(TASK BRIEF)
Set down the data below without change, skipping the pictures it holds.
# Start of SOURCE MATERIAL
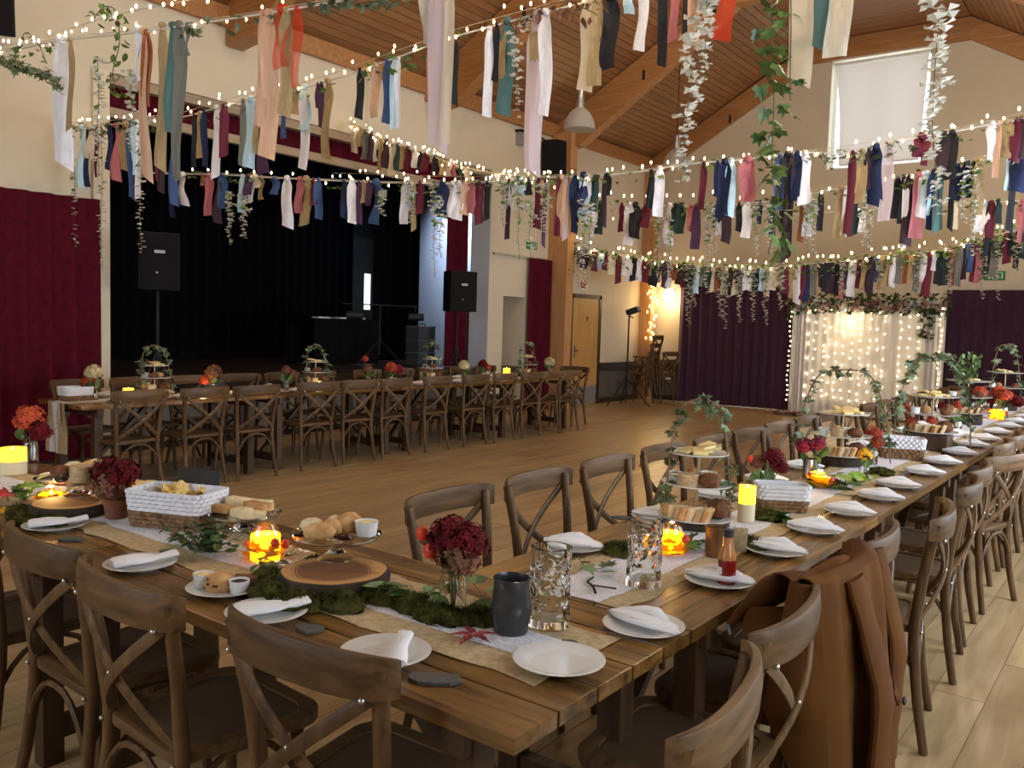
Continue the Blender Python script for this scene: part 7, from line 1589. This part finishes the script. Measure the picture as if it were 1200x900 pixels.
sign('exit_sign', 'green emergency exit sign above the burgundy doorway curtain', -8.9, 12.25, 2.885, 0.30, 0.125, 'x')
sign('exit_sign', 'green emergency exit sign on the far wall above the right-hand aubergine curtain', -2.38, 16.6, 2.58, 0.36, 0.15, 'y')
t = thing('fire_bell', 'small round red fire alarm above the oak door', 'fire alarm', (-8.9, 13.96, 2.31))
MB().at((0, 0, 0), 0, 0, PI/2).lathe([(0, 0), (0.075, 0), (0.075, 0.03), (0.055, 0.05), (0, 0.052)], 20).build('sounder', mat('alarm_red', (0.35, 0.02, 0.015), rough=0.4, var=0.05), t)
MB().at((0, 0, -0.09), 0, 0, PI/2).lathe([(0, 0), (0.03, 0), (0.025, 0.03), (0, 0.03)], 14).build('beacon', whitepl, t)
t = thing('curtain_track', 'pale curtain track on the wall above the open doorway', 'curtain track', (-8.9, 11.65, 2.67))
MB().box(0.03, -0.50, -0.015, 0.06, 1.12, 0.015).build('track', metalgrey, t, smooth=False)
q = MB(); q.box(0, -0.45, -0.02, 0.035, -0.42, 0.02); q.box(0, 0.30, -0.02, 0.035, 0.33, 0.02); q.box(0, 1.0, -0.02, 0.035, 1.03, 0.02); stuff(q.build('bracket', metalgrey, t, smooth=False))
t = thing('wall_sensor', 'small grey lantern-shaped fitting high on the left wall', 'wall fitting', (-8.9, 11.76, 4.62))
MB().box(0, -0.06, -0.11, 0.10, 0.06, 0.11).build('housing', metalgrey, t, smooth=False, bevel=0.01); MB().box(0, -0.08, 0.11, 0.13, 0.08, 0.14).build('cap', pole, t, smooth=False)
t = thing('power_socket', 'white double power socket on the grey dado of the far wall', 'socket', (-8.33, 16.593, 0.43))
MB().box(-0.075, -0.010, -0.045, 0.075, 0.0, 0.045).build('plate', whitepl, t, smooth=False, bevel=0.003)
q = MB(); q.box(-0.05, -0.0115, -0.02, -0.02, -0.0101, 0.01); q.box(0.02, -0.0115, -0.02, 0.05, -0.0101, 0.01); stuff(q.build('outlet', mat('socket_grey', (0.3, 0.3, 0.3)), t, smooth=False))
# End of SOURCE MATERIAL
(RESULT OF THE EXERCISE)
Continue the Blender Python script for this scene: part 7, from line 1589. This part finishes the script. Measure the picture as if it were 1200x900 pixels.
sign('exit_sign', 'green emergency exit sign above the burgundy doorway curtain', -8.9, 12.25, 2.885, 0.30, 0.125, 'x')
sign('exit_sign', 'green emergency exit sign on the far wall above the right-hand aubergine curtain', -2.38, 16.6, 2.58, 0.36, 0.15, 'y')
t = thing('fire_bell', 'small round red fire alarm above the oak door', 'fire alarm', (-8.9, 13.96, 2.31))
MB().at((0, 0, 0), 0, 0, PI/2).lathe([(0, 0), (0.075, 0), (0.075, 0.03), (0.055, 0.05), (0, 0.052)], 20).build('sounder', mat('alarm_red', (0.35, 0.02, 0.015), rough=0.4, var=0.05), t)
MB().at((0, 0, -0.09), 0, 0, PI/2).lathe([(0, 0), (0.03, 0), (0.025, 0.03), (0, 0.03)], 14).build('beacon', whitepl, t)
t = thing('curtain_track', 'pale curtain track on the wall above the open doorway', 'curtain track', (-8.9, 11.65, 2.67))
MB().box(0.03, -0.50, -0.015, 0.06, 1.12, 0.015).build('track', metalgrey, t, smooth=False)
q = MB(); q.box(0, -0.45, -0.02, 0.035, -0.42, 0.02); q.box(0, 0.30, -0.02, 0.035, 0.33, 0.02); q.box(0, 1.0, -0.02, 0.035, 1.03, 0.02); stuff(q.build('bracket', metalgrey, t, smooth=False))
t = thing('wall_sensor', 'small grey lantern-shaped fitting high on the left wall', 'wall fitting', (-8.9, 11.76, 4.62))
MB().box(0, -0.06, -0.11, 0.10, 0.06, 0.11).build('housing', metalgrey, t, smooth=False, bevel=0.01); MB().box(0, -0.08, 0.11, 0.13, 0.08, 0.14).build('cap', pole, t, smooth=False)
t = thing('power_socket', 'white double power socket on the grey dado of the far wall', 'socket', (-8.33, 16.593, 0.43))
MB().box(-0.075, -0.010, -0.045, 0.075, 0.0, 0.045).build('plate', whitepl, t, smooth=False, bevel=0.003)
q = MB(); q.box(-0.05, -0.0115, -0.02, -0.02, -0.0101, 0.01); q.box(0.02, -0.0115, -0.02, 0.05, -0.0101, 0.01); stuff(q.build('outlet', mat('socket_grey', (0.3, 0.3, 0.3)), t, smooth=False))